** START OF Source data **
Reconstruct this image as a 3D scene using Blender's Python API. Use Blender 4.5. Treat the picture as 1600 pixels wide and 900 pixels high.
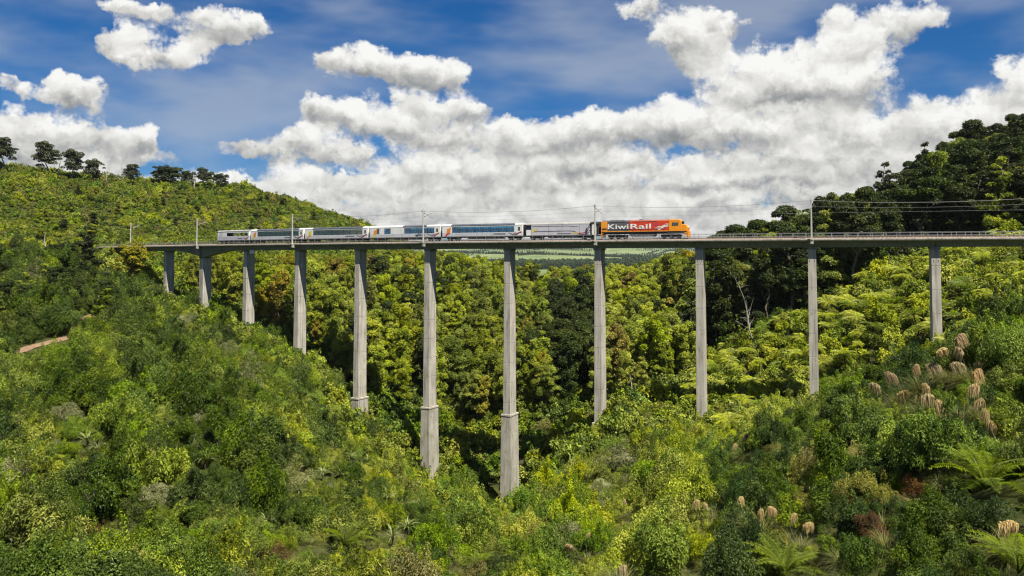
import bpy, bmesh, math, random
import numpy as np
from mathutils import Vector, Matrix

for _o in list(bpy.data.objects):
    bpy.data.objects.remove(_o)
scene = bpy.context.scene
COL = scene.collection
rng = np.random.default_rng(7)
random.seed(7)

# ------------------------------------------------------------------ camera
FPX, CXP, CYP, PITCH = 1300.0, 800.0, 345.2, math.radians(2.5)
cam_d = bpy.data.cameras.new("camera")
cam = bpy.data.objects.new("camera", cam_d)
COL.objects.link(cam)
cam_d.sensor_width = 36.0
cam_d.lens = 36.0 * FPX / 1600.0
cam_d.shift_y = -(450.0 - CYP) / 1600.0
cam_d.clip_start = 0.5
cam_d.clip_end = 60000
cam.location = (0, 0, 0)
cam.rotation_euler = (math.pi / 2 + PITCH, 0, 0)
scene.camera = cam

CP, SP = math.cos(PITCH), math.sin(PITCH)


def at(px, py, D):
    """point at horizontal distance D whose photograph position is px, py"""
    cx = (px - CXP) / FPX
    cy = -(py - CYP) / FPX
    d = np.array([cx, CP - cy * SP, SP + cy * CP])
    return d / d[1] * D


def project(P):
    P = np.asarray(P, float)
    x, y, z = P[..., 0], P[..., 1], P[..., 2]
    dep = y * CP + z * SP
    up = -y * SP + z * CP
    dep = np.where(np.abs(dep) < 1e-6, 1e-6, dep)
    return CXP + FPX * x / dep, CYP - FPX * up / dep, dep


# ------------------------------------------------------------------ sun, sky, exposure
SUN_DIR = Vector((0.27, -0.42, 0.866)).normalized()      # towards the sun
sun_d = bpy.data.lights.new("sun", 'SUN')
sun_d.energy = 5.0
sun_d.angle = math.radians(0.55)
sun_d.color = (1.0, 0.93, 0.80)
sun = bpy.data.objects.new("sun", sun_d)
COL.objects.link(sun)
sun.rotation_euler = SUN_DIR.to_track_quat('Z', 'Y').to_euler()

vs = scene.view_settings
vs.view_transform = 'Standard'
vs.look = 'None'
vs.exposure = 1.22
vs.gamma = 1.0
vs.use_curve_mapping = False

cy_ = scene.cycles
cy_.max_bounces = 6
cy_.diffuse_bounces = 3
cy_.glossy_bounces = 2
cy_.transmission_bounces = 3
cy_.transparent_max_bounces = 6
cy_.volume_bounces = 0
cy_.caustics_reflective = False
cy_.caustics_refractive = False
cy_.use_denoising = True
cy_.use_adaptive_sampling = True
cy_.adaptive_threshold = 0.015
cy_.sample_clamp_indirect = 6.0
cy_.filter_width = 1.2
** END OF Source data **
**Exercise description**
From the top of the listing above, repeat each line exactly until you reach the line containing "CP, SP = math.cos(PITCH), math.sin(PITCH)", and repeat that one too. Leave the pictures out.

**Result of the exercise**
Reconstruct this image as a 3D scene using Blender's Python API. Use Blender 4.5. Treat the picture as 1600 pixels wide and 900 pixels high.
import bpy, bmesh, math, random
import numpy as np
from mathutils import Vector, Matrix

for _o in list(bpy.data.objects):
    bpy.data.objects.remove(_o)
scene = bpy.context.scene
COL = scene.collection
rng = np.random.default_rng(7)
random.seed(7)

# ------------------------------------------------------------------ camera
FPX, CXP, CYP, PITCH = 1300.0, 800.0, 345.2, math.radians(2.5)
cam_d = bpy.data.cameras.new("camera")
cam = bpy.data.objects.new("camera", cam_d)
COL.objects.link(cam)
cam_d.sensor_width = 36.0
cam_d.lens = 36.0 * FPX / 1600.0
cam_d.shift_y = -(450.0 - CYP) / 1600.0
cam_d.clip_start = 0.5
cam_d.clip_end = 60000
cam.location = (0, 0, 0)
cam.rotation_euler = (math.pi / 2 + PITCH, 0, 0)
scene.camera = cam

CP, SP = math.cos(PITCH), math.sin(PITCH)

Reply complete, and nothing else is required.